Extract the listing below in full, unchanged.

===

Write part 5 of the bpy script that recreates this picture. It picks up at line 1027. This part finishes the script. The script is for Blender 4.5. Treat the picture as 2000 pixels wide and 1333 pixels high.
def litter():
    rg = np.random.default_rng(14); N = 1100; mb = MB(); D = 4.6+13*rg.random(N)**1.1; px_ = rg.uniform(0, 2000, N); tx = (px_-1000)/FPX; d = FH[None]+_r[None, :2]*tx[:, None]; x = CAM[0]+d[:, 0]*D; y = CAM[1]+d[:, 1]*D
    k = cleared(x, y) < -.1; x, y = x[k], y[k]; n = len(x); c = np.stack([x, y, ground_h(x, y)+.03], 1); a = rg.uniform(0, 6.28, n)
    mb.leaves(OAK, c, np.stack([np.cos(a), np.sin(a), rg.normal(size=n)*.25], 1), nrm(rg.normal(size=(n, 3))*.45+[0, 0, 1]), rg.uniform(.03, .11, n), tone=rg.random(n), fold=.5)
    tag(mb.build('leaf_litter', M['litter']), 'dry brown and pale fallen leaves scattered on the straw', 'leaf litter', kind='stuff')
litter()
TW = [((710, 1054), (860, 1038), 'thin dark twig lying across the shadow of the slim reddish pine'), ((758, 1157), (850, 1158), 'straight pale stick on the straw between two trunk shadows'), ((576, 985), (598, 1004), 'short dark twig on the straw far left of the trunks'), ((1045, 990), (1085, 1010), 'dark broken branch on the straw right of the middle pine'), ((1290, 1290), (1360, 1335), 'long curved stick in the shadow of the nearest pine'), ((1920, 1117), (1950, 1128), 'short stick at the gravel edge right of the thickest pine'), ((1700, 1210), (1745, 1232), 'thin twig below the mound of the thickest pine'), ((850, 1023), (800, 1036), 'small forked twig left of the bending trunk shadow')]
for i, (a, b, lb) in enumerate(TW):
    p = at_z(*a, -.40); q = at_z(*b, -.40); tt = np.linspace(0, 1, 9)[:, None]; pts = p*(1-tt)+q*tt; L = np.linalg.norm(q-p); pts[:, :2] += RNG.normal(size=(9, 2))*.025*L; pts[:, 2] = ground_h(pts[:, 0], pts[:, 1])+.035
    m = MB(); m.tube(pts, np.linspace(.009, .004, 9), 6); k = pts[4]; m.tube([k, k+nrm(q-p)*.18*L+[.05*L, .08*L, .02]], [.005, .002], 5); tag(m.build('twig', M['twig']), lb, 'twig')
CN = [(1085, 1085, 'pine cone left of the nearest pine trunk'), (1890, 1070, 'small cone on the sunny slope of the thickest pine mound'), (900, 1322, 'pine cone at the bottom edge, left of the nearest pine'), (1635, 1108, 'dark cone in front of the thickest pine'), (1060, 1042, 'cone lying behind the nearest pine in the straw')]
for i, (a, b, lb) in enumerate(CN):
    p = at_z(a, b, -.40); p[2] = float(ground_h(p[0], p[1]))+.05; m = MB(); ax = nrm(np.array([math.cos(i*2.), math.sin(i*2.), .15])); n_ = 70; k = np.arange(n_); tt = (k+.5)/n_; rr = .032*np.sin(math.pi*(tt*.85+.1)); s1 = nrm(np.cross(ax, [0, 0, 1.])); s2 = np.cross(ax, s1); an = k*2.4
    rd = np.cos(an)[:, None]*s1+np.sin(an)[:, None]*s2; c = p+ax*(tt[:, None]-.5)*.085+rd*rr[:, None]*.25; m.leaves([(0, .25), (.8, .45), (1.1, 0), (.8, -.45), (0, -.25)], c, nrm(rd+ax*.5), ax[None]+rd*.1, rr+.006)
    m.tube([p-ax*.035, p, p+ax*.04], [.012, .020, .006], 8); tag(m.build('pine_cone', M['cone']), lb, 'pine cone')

===

Output for this task:
Write part 5 of the bpy script that recreates this picture. It picks up at line 1027. This part finishes the script. The script is for Blender 4.5. Treat the picture as 2000 pixels wide and 1333 pixels high.
def litter():
    rg = np.random.default_rng(14); N = 1100; mb = MB(); D = 4.6+13*rg.random(N)**1.1; px_ = rg.uniform(0, 2000, N); tx = (px_-1000)/FPX; d = FH[None]+_r[None, :2]*tx[:, None]; x = CAM[0]+d[:, 0]*D; y = CAM[1]+d[:, 1]*D
    k = cleared(x, y) < -.1; x, y = x[k], y[k]; n = len(x); c = np.stack([x, y, ground_h(x, y)+.03], 1); a = rg.uniform(0, 6.28, n)
    mb.leaves(OAK, c, np.stack([np.cos(a), np.sin(a), rg.normal(size=n)*.25], 1), nrm(rg.normal(size=(n, 3))*.45+[0, 0, 1]), rg.uniform(.03, .11, n), tone=rg.random(n), fold=.5)
    tag(mb.build('leaf_litter', M['litter']), 'dry brown and pale fallen leaves scattered on the straw', 'leaf litter', kind='stuff')
litter()
TW = [((710, 1054), (860, 1038), 'thin dark twig lying across the shadow of the slim reddish pine'), ((758, 1157), (850, 1158), 'straight pale stick on the straw between two trunk shadows'), ((576, 985), (598, 1004), 'short dark twig on the straw far left of the trunks'), ((1045, 990), (1085, 1010), 'dark broken branch on the straw right of the middle pine'), ((1290, 1290), (1360, 1335), 'long curved stick in the shadow of the nearest pine'), ((1920, 1117), (1950, 1128), 'short stick at the gravel edge right of the thickest pine'), ((1700, 1210), (1745, 1232), 'thin twig below the mound of the thickest pine'), ((850, 1023), (800, 1036), 'small forked twig left of the bending trunk shadow')]
for i, (a, b, lb) in enumerate(TW):
    p = at_z(*a, -.40); q = at_z(*b, -.40); tt = np.linspace(0, 1, 9)[:, None]; pts = p*(1-tt)+q*tt; L = np.linalg.norm(q-p); pts[:, :2] += RNG.normal(size=(9, 2))*.025*L; pts[:, 2] = ground_h(pts[:, 0], pts[:, 1])+.035
    m = MB(); m.tube(pts, np.linspace(.009, .004, 9), 6); k = pts[4]; m.tube([k, k+nrm(q-p)*.18*L+[.05*L, .08*L, .02]], [.005, .002], 5); tag(m.build('twig', M['twig']), lb, 'twig')
CN = [(1085, 1085, 'pine cone left of the nearest pine trunk'), (1890, 1070, 'small cone on the sunny slope of the thickest pine mound'), (900, 1322, 'pine cone at the bottom edge, left of the nearest pine'), (1635, 1108, 'dark cone in front of the thickest pine'), (1060, 1042, 'cone lying behind the nearest pine in the straw')]
for i, (a, b, lb) in enumerate(CN):
    p = at_z(a, b, -.40); p[2] = float(ground_h(p[0], p[1]))+.05; m = MB(); ax = nrm(np.array([math.cos(i*2.), math.sin(i*2.), .15])); n_ = 70; k = np.arange(n_); tt = (k+.5)/n_; rr = .032*np.sin(math.pi*(tt*.85+.1)); s1 = nrm(np.cross(ax, [0, 0, 1.])); s2 = np.cross(ax, s1); an = k*2.4
    rd = np.cos(an)[:, None]*s1+np.sin(an)[:, None]*s2; c = p+ax*(tt[:, None]-.5)*.085+rd*rr[:, None]*.25; m.leaves([(0, .25), (.8, .45), (1.1, 0), (.8, -.45), (0, -.25)], c, nrm(rd+ax*.5), ax[None]+rd*.1, rr+.006)
    m.tube([p-ax*.035, p, p+ax*.04], [.012, .020, .006], 8); tag(m.build('pine_cone', M['cone']), lb, 'pine cone')